• DATASET RECORDS
= = =

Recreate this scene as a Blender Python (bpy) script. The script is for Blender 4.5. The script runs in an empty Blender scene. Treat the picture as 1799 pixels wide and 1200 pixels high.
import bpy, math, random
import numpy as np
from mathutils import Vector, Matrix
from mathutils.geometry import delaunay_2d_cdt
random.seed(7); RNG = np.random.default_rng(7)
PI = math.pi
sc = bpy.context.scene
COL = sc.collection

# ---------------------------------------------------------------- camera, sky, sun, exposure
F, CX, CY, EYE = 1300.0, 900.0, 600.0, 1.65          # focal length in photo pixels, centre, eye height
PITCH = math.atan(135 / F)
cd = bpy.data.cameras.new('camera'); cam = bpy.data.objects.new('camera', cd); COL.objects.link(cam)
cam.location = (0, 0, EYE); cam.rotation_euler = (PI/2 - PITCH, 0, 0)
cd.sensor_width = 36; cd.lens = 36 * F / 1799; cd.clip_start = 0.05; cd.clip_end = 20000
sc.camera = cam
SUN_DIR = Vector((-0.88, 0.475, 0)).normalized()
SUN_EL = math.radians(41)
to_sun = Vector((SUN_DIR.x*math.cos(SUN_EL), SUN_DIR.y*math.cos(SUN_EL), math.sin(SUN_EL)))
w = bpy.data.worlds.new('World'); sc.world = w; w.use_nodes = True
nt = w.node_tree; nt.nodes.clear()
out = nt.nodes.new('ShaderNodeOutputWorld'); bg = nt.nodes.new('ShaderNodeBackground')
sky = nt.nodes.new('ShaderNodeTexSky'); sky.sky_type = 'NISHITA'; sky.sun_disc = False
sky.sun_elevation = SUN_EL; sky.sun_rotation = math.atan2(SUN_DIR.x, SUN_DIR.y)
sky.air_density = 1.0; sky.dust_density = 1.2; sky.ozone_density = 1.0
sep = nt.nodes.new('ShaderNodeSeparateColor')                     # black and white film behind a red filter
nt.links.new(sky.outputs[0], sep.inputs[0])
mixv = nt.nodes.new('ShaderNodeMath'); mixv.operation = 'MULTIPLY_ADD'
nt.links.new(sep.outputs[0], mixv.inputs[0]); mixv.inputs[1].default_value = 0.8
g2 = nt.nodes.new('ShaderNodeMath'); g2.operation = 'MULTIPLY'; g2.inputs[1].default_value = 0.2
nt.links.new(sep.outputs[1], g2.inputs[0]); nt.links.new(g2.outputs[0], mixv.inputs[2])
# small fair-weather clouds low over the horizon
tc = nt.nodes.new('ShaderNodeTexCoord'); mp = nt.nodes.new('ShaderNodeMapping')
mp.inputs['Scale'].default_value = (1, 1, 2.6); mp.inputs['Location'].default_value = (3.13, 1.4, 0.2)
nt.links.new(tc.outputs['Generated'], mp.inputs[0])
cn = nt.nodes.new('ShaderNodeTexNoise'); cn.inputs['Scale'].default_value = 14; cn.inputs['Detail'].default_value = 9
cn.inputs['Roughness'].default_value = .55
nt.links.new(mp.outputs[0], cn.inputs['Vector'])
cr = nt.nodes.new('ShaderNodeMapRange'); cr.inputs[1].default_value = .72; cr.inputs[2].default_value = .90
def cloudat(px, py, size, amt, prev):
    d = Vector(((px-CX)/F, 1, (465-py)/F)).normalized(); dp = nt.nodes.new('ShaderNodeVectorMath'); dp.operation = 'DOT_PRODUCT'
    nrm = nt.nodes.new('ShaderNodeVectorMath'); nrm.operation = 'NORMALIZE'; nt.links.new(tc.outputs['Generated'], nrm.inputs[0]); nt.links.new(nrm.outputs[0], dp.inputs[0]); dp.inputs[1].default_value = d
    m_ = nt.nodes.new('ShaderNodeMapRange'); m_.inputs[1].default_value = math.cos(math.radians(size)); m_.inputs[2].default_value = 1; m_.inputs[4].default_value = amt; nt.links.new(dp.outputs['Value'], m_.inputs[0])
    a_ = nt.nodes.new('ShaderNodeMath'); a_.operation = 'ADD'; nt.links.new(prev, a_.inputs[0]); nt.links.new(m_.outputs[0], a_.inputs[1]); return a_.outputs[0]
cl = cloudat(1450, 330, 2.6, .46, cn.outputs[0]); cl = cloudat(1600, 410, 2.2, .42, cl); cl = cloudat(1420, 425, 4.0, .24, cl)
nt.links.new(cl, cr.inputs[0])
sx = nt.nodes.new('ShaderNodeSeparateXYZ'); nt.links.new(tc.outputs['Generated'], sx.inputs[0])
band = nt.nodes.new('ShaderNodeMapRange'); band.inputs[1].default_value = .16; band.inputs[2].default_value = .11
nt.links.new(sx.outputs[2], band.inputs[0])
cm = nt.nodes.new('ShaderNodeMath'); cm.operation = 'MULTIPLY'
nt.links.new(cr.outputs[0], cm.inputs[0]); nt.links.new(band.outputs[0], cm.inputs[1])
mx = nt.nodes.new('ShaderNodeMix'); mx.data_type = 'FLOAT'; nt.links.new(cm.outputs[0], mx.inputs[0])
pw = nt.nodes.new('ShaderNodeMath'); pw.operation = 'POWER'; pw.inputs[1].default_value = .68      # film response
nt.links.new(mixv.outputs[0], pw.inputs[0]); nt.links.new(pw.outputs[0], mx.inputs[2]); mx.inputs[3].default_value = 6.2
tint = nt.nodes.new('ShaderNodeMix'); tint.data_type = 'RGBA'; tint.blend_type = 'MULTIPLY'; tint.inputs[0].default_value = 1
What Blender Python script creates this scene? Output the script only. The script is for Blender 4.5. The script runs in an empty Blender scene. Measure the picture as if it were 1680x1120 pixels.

= = =

• EXERCISE
Exactly as they stand, set down the lines from the top of the data through the line with "COL = sc.collection".

• SOLUTION TO THIS TASK
Recreate this scene as a Blender Python (bpy) script. The script is for Blender 4.5. The script runs in an empty Blender scene. Treat the picture as 1799 pixels wide and 1200 pixels high.
import bpy, math, random
import numpy as np
from mathutils import Vector, Matrix
from mathutils.geometry import delaunay_2d_cdt
random.seed(7); RNG = np.random.default_rng(7)
PI = math.pi
sc = bpy.context.scene
COL = sc.collection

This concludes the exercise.